O büyük Pamukova tren katliamının üzerinden daha 20 gün geçmişti ki, yeni bir tren kazası haberi geldi. Bu kez Tavşancıl İstasyonu yakınlarında Ankara'dan İstanbul'a gelmekte olan Başkent Ekspresi ile Ankara'ya gitmekte olan Adapazarı Ekspresi kafa kafaya çarpışmıştı. Yine birbirine karıştırılan rakamlara göre ölü sayısı 8, yaralı sayısı ise yüz civarında. 20 gün önce Pamukova katliamından sonra da rakamlar birbirine karıştırılmış, önce 139 olarak açıklanan ölü sayısı daha sonra 30'lara çekilmişti. Son kazada önce 9 olarak açıklanan ölü sayısı 6'ya çekildi, dün de 8'de karar kılındı. (Bir gün ölen insanlarımızın sayısı üzerine böyle bir polemik yapılacağını hiç düşünmemiştim.
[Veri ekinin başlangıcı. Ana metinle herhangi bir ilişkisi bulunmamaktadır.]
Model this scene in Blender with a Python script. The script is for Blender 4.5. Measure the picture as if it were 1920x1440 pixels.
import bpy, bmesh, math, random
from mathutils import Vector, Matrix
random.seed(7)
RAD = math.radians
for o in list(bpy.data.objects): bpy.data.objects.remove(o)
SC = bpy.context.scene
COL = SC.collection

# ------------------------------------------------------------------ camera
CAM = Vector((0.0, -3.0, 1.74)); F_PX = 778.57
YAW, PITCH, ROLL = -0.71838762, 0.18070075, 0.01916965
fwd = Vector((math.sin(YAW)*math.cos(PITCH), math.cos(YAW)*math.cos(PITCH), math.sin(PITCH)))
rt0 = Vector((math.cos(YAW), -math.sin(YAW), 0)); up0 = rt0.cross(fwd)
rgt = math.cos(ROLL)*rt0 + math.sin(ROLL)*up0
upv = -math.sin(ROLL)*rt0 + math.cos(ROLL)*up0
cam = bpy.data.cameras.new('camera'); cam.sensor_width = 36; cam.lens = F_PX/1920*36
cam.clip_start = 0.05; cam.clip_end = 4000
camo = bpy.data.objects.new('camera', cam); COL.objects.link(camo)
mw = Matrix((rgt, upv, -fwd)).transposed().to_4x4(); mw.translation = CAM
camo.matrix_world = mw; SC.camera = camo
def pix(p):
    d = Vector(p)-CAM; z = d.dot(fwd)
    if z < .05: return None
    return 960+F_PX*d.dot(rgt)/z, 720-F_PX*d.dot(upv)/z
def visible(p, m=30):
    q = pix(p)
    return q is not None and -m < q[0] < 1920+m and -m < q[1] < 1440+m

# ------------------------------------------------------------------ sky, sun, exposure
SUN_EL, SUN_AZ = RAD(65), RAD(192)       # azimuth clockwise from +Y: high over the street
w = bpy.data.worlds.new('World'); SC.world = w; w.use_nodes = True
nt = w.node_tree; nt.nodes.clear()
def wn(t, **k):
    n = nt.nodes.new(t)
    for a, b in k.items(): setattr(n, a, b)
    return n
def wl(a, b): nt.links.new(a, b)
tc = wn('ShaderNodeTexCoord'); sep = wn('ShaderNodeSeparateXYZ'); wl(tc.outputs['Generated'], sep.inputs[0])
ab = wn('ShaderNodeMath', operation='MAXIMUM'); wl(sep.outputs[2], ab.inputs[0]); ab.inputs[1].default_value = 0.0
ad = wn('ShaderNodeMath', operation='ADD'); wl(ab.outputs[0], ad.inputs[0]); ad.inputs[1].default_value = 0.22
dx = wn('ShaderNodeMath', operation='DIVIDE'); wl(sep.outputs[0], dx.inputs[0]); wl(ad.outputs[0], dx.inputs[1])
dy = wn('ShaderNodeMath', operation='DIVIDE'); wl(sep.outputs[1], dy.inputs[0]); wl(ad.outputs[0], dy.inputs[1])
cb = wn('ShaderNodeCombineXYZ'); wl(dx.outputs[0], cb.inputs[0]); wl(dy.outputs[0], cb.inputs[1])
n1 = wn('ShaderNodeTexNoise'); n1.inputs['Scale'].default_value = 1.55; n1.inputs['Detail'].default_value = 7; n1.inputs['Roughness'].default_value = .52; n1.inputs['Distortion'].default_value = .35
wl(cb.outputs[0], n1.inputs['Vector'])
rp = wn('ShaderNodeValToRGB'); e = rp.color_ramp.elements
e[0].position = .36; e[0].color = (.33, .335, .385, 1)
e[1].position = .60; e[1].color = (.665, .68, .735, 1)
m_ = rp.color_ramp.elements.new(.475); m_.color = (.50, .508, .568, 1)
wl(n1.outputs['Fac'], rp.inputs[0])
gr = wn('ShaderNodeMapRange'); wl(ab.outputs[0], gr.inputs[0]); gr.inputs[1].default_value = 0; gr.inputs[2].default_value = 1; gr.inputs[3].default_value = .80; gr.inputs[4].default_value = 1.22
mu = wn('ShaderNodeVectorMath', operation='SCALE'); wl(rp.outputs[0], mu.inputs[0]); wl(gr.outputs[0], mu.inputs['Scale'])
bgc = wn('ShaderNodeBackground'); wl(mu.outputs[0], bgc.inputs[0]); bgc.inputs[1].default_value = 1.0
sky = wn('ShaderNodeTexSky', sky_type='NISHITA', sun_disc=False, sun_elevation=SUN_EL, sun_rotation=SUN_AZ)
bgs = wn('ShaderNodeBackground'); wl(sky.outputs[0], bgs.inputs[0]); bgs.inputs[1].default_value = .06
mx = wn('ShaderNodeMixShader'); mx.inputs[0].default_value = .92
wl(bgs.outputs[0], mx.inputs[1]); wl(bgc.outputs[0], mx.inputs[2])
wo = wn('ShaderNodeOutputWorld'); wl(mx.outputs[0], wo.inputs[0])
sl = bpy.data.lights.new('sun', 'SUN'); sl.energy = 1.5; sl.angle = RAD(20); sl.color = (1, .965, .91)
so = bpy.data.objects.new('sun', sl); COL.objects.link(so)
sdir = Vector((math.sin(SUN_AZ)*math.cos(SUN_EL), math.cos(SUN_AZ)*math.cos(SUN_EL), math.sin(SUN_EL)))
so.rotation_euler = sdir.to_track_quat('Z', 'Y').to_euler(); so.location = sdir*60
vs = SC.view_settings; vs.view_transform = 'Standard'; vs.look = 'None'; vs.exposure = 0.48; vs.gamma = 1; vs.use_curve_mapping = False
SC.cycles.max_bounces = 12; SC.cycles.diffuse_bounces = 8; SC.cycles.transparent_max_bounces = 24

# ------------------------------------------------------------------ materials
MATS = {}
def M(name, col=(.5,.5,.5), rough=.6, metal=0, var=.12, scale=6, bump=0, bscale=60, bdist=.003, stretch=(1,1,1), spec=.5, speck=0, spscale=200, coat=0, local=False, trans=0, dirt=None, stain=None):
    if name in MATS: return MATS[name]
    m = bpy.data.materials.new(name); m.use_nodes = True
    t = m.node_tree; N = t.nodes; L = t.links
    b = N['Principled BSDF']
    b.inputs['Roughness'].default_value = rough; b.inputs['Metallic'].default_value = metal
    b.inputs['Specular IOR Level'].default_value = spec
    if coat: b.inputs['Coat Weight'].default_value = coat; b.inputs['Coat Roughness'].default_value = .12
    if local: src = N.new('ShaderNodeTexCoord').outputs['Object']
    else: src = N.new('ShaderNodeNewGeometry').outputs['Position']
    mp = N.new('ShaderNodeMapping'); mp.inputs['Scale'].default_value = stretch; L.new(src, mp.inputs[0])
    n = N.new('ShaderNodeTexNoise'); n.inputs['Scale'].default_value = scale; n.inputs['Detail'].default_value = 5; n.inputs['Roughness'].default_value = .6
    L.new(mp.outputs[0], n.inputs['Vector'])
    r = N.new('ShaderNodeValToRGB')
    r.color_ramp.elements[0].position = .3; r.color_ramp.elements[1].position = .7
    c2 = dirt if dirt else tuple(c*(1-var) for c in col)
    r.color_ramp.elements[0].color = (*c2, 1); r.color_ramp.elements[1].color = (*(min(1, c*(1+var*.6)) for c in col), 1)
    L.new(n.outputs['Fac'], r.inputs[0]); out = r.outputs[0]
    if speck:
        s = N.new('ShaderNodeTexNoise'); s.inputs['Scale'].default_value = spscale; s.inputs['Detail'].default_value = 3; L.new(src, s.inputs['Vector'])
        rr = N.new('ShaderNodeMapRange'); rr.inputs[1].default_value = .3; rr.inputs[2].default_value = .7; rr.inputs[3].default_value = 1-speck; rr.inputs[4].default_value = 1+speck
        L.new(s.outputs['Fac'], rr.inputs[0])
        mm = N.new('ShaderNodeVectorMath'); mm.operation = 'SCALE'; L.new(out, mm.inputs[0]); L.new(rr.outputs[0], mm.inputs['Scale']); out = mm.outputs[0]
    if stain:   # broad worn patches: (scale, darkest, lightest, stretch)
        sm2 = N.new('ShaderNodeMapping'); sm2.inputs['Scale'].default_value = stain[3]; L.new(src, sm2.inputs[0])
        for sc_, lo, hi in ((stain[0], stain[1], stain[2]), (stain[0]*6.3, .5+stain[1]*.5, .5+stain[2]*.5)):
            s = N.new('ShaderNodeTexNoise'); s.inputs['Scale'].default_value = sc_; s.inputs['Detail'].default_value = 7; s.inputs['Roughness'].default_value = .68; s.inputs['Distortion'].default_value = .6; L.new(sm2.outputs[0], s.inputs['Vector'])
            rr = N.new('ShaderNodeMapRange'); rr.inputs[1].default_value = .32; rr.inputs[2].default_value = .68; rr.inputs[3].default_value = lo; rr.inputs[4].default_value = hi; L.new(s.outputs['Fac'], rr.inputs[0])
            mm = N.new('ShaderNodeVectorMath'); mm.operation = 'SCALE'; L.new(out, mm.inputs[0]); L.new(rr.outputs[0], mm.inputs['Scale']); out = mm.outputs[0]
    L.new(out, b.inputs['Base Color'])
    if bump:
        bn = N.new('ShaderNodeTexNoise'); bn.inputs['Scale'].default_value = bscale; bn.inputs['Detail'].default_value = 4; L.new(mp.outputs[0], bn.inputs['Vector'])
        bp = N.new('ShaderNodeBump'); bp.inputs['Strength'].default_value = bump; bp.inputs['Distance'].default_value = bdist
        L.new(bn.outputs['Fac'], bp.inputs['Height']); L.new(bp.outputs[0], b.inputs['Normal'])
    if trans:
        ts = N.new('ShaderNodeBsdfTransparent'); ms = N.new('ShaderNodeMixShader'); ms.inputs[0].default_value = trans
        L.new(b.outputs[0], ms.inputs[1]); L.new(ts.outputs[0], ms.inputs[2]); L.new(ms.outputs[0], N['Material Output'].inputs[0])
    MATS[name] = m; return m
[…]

Yüz kızartıcı bir durum!)
Birbiri ardına gelen tren faciaları, adeta, "birinciden ders almadınız, alın size ikincisi" mahiyetinde mesaj niteliğindeydi. Daha 20 gün önce AKP hükümetini ciddi anlamda sarsan tren faciası yaşanmıştı. Facia sonrası tartışmalarda hükümetin şov maksatlı ihmalleri ve suçu makinistlere atma refleksine şahit olmuştuk. Başbakan bir türlü hatasını kabul etmiyor ve facianın baş müsebbiplerini ısrarla savunuyordu. Binali Yıldırım ve TCDD Genel Müdürüne ısrarla sahip çıkan Başbakan, kendisini eleştirenlere de oldukça agresif tepkiler veriyordu.
Nitekim 5 gün önce de "hızlandırılmış saatli bombalar" yeniden hizmete girdi. Hükümet ders almadı, eleştirileri kulak ardı etti ve "dediğim dedik" makamında "düdük çalmaya" devam etti. O düdüğün tınlaması daha kulaklarımızdan gitmeden Tavşancıl'dan facia haberi geldi.
İki facia arasındaki zaman kısaydı kısa olmasına ama biz yine unutmuştuk 20 gün önce olanları. Balık hafızamız 20 gün bile aklında tutamamıştı olanları. Biz unuttukça, balık belleğimizin saklama süresi kısaldıkça, sorgulamak yerine savundukça, asıl suçluları alkışlayıp, günah keçilerine saldırdıkça kazalar birbiri ardına yüzümüzde patlıyordu. Birinden ders almadın, al sana ikincisi, bu da mı yetmedi al sana üçüncüsü... Böyle sürüp gider.
***
Binali Yıldırım'ın hızlandırılmış facia sonrasında yaptığı basın toplantısını dinleyenler, bakanın ATS diye bir sistemden söz ettiğini hatırlayacaktır. Yıldırım'a göre bu sistem trenlerimizde mevcuttu. Ama son facia gösterdi ki, ATS falan yok trenlerimizde. Bu sistem, makinist kırmızı ışıkta geçse bile, treni otomatik olarak durduruyor. Nitekim Başkent Ekspresi'nde ATS olsa bu facia yaşanmayacaktı.
Bunu geçin, her yağmurdan sonra arıza veren sinyalizasyon sisteminin bakım ve kontrolünün yapılması gerekirken, sırf teknisyenlere 11 milyon servis ücreti vermemek uğruna bu facia yaşandı. Yarım asırdır bakımı yapılmayan bu hatlar, seri cinayet işleyen bir katilin cinayet mahalli haline gelmiş. Hızlandırılmış tren projesine, tüp geçit projesine milyarlarca dolar ayıran hükümet, bu hatların bakımı için neden bütçe ayırmaz. Doğru, o hatlarda bakım yaparsanız, halk bu icraatı göremez ama tüp geçidin adı bile yeter!
Yönetende bu zihniyet yönetilende bu gaflet oldukça bu çark böyle dönmeye devam eder vesselam!